Wednesday, April 14, 2021

 

April 13, 2021

Day divided three ways. The first of it initiated when I realized I had 170 one-act plays to read and evaluate by Friday. It was too discouraging to note how far I had gotten, but I made some inroads. Few really gripped the imagination. Many were competent. Many, in the spirit of the times, featured transitional characters or stereotypical lesbians. I meant to work on my own play, but I was so disgusted with the form in general that I couldn’t.

Quite strenuous gardening, re-digging ad replanting the back garden. My stamina is greater than it was, so the projects can be bigger. Bought several things to plant, and though quite a large section was liberated from overgrowing grasses, only phlox got into the ground. Moved the big border rocks into a cairn– I hope it looks spooky and ancient– and St. Francis under the lilacs, where he at least has afternoon shade. Each time I reach into a clump of grass I expect to encounter a snake, but I never do. 

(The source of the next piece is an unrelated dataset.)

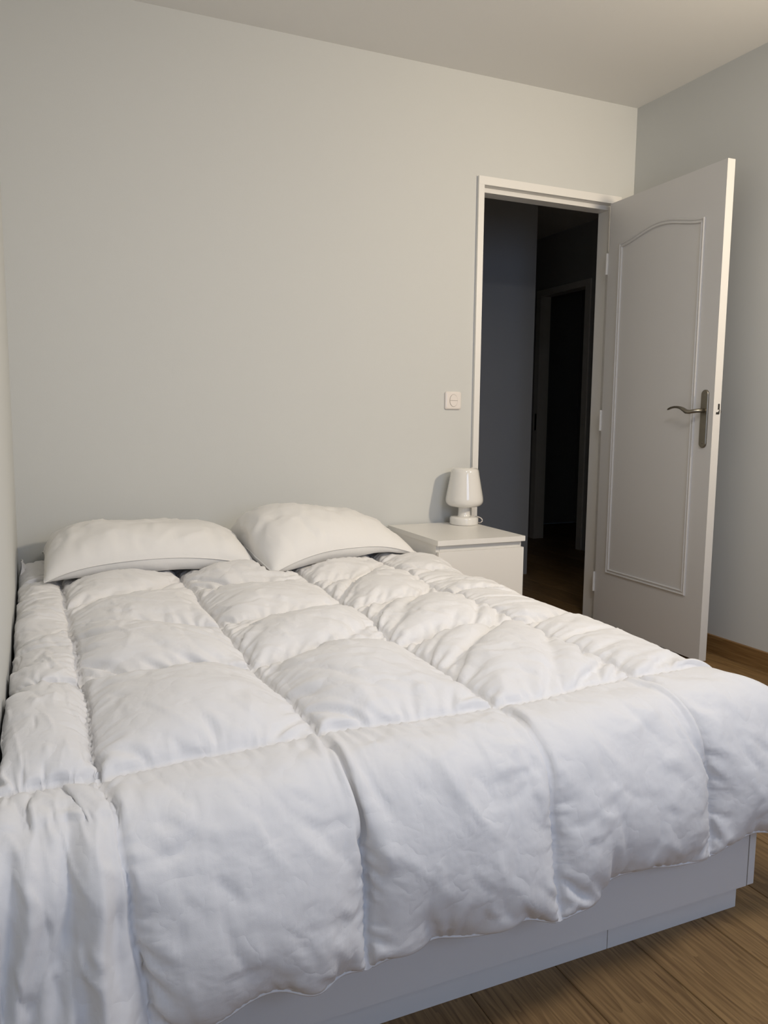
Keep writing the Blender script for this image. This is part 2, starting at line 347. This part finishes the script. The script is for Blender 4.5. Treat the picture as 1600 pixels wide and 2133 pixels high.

Part three was the ZOOM evaluation of the parish questionnaire by Holy Cow consultants. Reflexively I loathe and scorn such things, but this turned out to be sobering and informative. Our view of ourselves is that we are unfriendly, unaccommodating, the centers of power isolated from the people. We look to the clergy for everything, leadership, comfort, problem-solving, and do not support them to that same degree. There are good things, too, but they are to be cherished rather than to be worked on. I did in fact recognize myself and my attitudes in many of the things revealed.  I came to the Vestry at an interesting time– the tribulations balanced at least partially by the fact that there cannot be actual meetings, and I can be sipping cold tea at my own desk.